- Supplied information -
>>>

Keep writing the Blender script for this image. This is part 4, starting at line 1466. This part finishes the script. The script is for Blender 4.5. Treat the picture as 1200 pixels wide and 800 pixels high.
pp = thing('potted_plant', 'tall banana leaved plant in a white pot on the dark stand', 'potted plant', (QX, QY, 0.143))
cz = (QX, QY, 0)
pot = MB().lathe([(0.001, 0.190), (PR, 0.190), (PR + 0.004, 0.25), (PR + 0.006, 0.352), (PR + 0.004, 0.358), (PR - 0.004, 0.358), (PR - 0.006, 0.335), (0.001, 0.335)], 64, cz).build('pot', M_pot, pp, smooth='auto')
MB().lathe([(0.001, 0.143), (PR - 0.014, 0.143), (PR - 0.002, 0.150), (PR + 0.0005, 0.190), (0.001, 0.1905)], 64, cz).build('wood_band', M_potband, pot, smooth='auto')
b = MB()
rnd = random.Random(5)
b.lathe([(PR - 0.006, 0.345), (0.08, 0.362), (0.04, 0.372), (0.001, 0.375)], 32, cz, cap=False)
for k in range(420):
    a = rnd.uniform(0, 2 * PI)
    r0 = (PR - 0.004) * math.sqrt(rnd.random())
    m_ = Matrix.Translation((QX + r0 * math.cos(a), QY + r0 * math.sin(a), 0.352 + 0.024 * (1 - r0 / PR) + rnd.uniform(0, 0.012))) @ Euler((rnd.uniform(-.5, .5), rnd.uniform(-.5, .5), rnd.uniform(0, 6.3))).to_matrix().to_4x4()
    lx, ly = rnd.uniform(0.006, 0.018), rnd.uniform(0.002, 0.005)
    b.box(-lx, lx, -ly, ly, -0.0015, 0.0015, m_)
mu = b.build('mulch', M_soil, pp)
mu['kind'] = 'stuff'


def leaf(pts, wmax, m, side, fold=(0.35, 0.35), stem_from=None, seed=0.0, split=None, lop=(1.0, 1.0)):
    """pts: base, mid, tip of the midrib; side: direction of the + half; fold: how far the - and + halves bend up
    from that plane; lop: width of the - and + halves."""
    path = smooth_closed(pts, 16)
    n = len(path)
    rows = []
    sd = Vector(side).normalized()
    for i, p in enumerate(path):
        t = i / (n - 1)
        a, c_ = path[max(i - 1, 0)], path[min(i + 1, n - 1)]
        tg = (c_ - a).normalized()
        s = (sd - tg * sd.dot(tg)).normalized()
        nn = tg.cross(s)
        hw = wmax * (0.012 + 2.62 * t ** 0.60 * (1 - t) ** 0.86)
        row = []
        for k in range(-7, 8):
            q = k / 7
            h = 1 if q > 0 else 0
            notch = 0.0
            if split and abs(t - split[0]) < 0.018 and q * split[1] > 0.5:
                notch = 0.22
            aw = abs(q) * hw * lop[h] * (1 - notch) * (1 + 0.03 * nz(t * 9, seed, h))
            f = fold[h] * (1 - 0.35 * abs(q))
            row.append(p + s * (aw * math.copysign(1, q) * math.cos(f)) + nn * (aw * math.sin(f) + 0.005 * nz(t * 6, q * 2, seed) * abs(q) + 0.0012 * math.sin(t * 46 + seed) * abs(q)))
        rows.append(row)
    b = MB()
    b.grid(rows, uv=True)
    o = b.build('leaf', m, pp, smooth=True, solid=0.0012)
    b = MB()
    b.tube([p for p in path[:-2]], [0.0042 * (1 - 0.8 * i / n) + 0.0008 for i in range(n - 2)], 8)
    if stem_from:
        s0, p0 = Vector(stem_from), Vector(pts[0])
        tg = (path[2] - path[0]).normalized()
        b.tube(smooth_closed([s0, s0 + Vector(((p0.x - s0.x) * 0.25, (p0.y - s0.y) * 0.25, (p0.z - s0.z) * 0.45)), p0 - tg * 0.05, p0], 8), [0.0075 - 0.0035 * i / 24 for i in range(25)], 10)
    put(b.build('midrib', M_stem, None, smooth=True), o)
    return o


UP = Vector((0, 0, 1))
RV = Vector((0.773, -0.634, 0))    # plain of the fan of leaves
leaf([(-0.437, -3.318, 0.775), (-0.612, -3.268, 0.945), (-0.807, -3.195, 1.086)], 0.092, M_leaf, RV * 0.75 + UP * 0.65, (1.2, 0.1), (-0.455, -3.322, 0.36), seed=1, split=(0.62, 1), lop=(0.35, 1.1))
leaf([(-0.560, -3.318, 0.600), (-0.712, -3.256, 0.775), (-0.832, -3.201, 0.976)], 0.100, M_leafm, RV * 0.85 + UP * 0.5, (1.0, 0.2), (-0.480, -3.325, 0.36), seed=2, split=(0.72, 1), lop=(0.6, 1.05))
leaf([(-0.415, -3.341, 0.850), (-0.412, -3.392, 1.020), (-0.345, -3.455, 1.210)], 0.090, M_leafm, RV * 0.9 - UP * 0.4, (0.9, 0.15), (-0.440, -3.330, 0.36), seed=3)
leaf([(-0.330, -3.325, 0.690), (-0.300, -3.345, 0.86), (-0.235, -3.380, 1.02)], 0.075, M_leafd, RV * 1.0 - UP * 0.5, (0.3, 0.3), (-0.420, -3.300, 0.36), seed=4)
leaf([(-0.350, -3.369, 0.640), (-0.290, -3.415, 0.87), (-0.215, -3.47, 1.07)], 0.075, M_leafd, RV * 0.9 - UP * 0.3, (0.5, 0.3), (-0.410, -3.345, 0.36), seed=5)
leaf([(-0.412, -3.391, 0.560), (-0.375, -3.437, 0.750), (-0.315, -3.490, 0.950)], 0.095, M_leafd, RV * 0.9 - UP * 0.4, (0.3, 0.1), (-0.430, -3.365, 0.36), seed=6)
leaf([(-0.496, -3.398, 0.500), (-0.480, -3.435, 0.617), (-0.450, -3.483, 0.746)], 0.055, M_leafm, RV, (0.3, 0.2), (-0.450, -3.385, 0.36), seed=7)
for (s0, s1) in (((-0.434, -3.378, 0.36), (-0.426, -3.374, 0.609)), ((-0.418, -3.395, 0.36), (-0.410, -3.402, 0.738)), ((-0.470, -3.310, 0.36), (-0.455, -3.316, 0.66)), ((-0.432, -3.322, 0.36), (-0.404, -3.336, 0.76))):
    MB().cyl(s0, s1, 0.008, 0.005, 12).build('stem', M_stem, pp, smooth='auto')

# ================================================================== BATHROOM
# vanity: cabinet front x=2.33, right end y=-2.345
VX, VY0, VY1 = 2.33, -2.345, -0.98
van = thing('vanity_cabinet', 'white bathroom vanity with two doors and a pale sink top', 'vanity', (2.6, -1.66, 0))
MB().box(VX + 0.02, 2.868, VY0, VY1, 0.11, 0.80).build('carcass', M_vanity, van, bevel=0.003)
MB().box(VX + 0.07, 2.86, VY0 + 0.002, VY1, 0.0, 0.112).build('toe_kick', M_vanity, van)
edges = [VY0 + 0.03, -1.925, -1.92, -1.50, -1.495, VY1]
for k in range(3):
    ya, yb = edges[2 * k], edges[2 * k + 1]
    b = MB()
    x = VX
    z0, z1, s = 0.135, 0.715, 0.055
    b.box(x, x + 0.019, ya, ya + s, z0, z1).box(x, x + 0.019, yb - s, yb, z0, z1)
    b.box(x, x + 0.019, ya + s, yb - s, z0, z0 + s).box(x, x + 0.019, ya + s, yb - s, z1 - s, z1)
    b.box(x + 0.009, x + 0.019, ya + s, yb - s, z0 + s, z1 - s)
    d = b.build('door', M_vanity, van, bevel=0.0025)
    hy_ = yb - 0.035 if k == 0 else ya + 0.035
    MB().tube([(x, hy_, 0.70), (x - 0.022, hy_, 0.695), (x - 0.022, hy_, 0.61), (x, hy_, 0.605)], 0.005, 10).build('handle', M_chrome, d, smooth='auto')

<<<

- Your goal -
Extract each line from the listing above, please, and repeat it exactly.

- Exercise result -
Keep writing the Blender script for this image. This is part 4, starting at line 1466. This part finishes the script. The script is for Blender 4.5. Treat the picture as 1200 pixels wide and 800 pixels high.
pp = thing('potted_plant', 'tall banana leaved plant in a white pot on the dark stand', 'potted plant', (QX, QY, 0.143))
cz = (QX, QY, 0)
pot = MB().lathe([(0.001, 0.190), (PR, 0.190), (PR + 0.004, 0.25), (PR + 0.006, 0.352), (PR + 0.004, 0.358), (PR - 0.004, 0.358), (PR - 0.006, 0.335), (0.001, 0.335)], 64, cz).build('pot', M_pot, pp, smooth='auto')
MB().lathe([(0.001, 0.143), (PR - 0.014, 0.143), (PR - 0.002, 0.150), (PR + 0.0005, 0.190), (0.001, 0.1905)], 64, cz).build('wood_band', M_potband, pot, smooth='auto')
b = MB()
rnd = random.Random(5)
b.lathe([(PR - 0.006, 0.345), (0.08, 0.362), (0.04, 0.372), (0.001, 0.375)], 32, cz, cap=False)
for k in range(420):
    a = rnd.uniform(0, 2 * PI)
    r0 = (PR - 0.004) * math.sqrt(rnd.random())
    m_ = Matrix.Translation((QX + r0 * math.cos(a), QY + r0 * math.sin(a), 0.352 + 0.024 * (1 - r0 / PR) + rnd.uniform(0, 0.012))) @ Euler((rnd.uniform(-.5, .5), rnd.uniform(-.5, .5), rnd.uniform(0, 6.3))).to_matrix().to_4x4()
    lx, ly = rnd.uniform(0.006, 0.018), rnd.uniform(0.002, 0.005)
    b.box(-lx, lx, -ly, ly, -0.0015, 0.0015, m_)
mu = b.build('mulch', M_soil, pp)
mu['kind'] = 'stuff'


def leaf(pts, wmax, m, side, fold=(0.35, 0.35), stem_from=None, seed=0.0, split=None, lop=(1.0, 1.0)):
    """pts: base, mid, tip of the midrib; side: direction of the + half; fold: how far the - and + halves bend up
    from that plane; lop: width of the - and + halves."""
    path = smooth_closed(pts, 16)
    n = len(path)
    rows = []
    sd = Vector(side).normalized()
    for i, p in enumerate(path):
        t = i / (n - 1)
        a, c_ = path[max(i - 1, 0)], path[min(i + 1, n - 1)]
        tg = (c_ - a).normalized()
        s = (sd - tg * sd.dot(tg)).normalized()
        nn = tg.cross(s)
        hw = wmax * (0.012 + 2.62 * t ** 0.60 * (1 - t) ** 0.86)
        row = []
        for k in range(-7, 8):
            q = k / 7
            h = 1 if q > 0 else 0
            notch = 0.0
            if split and abs(t - split[0]) < 0.018 and q * split[1] > 0.5:
                notch = 0.22
            aw = abs(q) * hw * lop[h] * (1 - notch) * (1 + 0.03 * nz(t * 9, seed, h))
            f = fold[h] * (1 - 0.35 * abs(q))
            row.append(p + s * (aw * math.copysign(1, q) * math.cos(f)) + nn * (aw * math.sin(f) + 0.005 * nz(t * 6, q * 2, seed) * abs(q) + 0.0012 * math.sin(t * 46 + seed) * abs(q)))
        rows.append(row)
    b = MB()
    b.grid(rows, uv=True)
    o = b.build('leaf', m, pp, smooth=True, solid=0.0012)
    b = MB()
    b.tube([p for p in path[:-2]], [0.0042 * (1 - 0.8 * i / n) + 0.0008 for i in range(n - 2)], 8)
    if stem_from:
        s0, p0 = Vector(stem_from), Vector(pts[0])
        tg = (path[2] - path[0]).normalized()
        b.tube(smooth_closed([s0, s0 + Vector(((p0.x - s0.x) * 0.25, (p0.y - s0.y) * 0.25, (p0.z - s0.z) * 0.45)), p0 - tg * 0.05, p0], 8), [0.0075 - 0.0035 * i / 24 for i in range(25)], 10)
    put(b.build('midrib', M_stem, None, smooth=True), o)
    return o


UP = Vector((0, 0, 1))
RV = Vector((0.773, -0.634, 0))    # plain of the fan of leaves
leaf([(-0.437, -3.318, 0.775), (-0.612, -3.268, 0.945), (-0.807, -3.195, 1.086)], 0.092, M_leaf, RV * 0.75 + UP * 0.65, (1.2, 0.1), (-0.455, -3.322, 0.36), seed=1, split=(0.62, 1), lop=(0.35, 1.1))
leaf([(-0.560, -3.318, 0.600), (-0.712, -3.256, 0.775), (-0.832, -3.201, 0.976)], 0.100, M_leafm, RV * 0.85 + UP * 0.5, (1.0, 0.2), (-0.480, -3.325, 0.36), seed=2, split=(0.72, 1), lop=(0.6, 1.05))
leaf([(-0.415, -3.341, 0.850), (-0.412, -3.392, 1.020), (-0.345, -3.455, 1.210)], 0.090, M_leafm, RV * 0.9 - UP * 0.4, (0.9, 0.15), (-0.440, -3.330, 0.36), seed=3)
leaf([(-0.330, -3.325, 0.690), (-0.300, -3.345, 0.86), (-0.235, -3.380, 1.02)], 0.075, M_leafd, RV * 1.0 - UP * 0.5, (0.3, 0.3), (-0.420, -3.300, 0.36), seed=4)
leaf([(-0.350, -3.369, 0.640), (-0.290, -3.415, 0.87), (-0.215, -3.47, 1.07)], 0.075, M_leafd, RV * 0.9 - UP * 0.3, (0.5, 0.3), (-0.410, -3.345, 0.36), seed=5)
leaf([(-0.412, -3.391, 0.560), (-0.375, -3.437, 0.750), (-0.315, -3.490, 0.950)], 0.095, M_leafd, RV * 0.9 - UP * 0.4, (0.3, 0.1), (-0.430, -3.365, 0.36), seed=6)
leaf([(-0.496, -3.398, 0.500), (-0.480, -3.435, 0.617), (-0.450, -3.483, 0.746)], 0.055, M_leafm, RV, (0.3, 0.2), (-0.450, -3.385, 0.36), seed=7)
for (s0, s1) in (((-0.434, -3.378, 0.36), (-0.426, -3.374, 0.609)), ((-0.418, -3.395, 0.36), (-0.410, -3.402, 0.738)), ((-0.470, -3.310, 0.36), (-0.455, -3.316, 0.66)), ((-0.432, -3.322, 0.36), (-0.404, -3.336, 0.76))):
    MB().cyl(s0, s1, 0.008, 0.005, 12).build('stem', M_stem, pp, smooth='auto')

# ================================================================== BATHROOM
# vanity: cabinet front x=2.33, right end y=-2.345
VX, VY0, VY1 = 2.33, -2.345, -0.98
van = thing('vanity_cabinet', 'white bathroom vanity with two doors and a pale sink top', 'vanity', (2.6, -1.66, 0))
MB().box(VX + 0.02, 2.868, VY0, VY1, 0.11, 0.80).build('carcass', M_vanity, van, bevel=0.003)
MB().box(VX + 0.07, 2.86, VY0 + 0.002, VY1, 0.0, 0.112).build('toe_kick', M_vanity, van)
edges = [VY0 + 0.03, -1.925, -1.92, -1.50, -1.495, VY1]
for k in range(3):
    ya, yb = edges[2 * k], edges[2 * k + 1]
    b = MB()
    x = VX
    z0, z1, s = 0.135, 0.715, 0.055
    b.box(x, x + 0.019, ya, ya + s, z0, z1).box(x, x + 0.019, yb - s, yb, z0, z1)
    b.box(x, x + 0.019, ya + s, yb - s, z0, z0 + s).box(x, x + 0.019, ya + s, yb - s, z1 - s, z1)
    b.box(x + 0.009, x + 0.019, ya + s, yb - s, z0 + s, z1 - s)
    d = b.build('door', M_vanity, van, bevel=0.0025)
    hy_ = yb - 0.035 if k == 0 else ya + 0.035
    MB().tube([(x, hy_, 0.70), (x - 0.022, hy_, 0.695), (x - 0.022, hy_, 0.61), (x, hy_, 0.605)], 0.005, 10).build('handle', M_chrome, d, smooth='auto')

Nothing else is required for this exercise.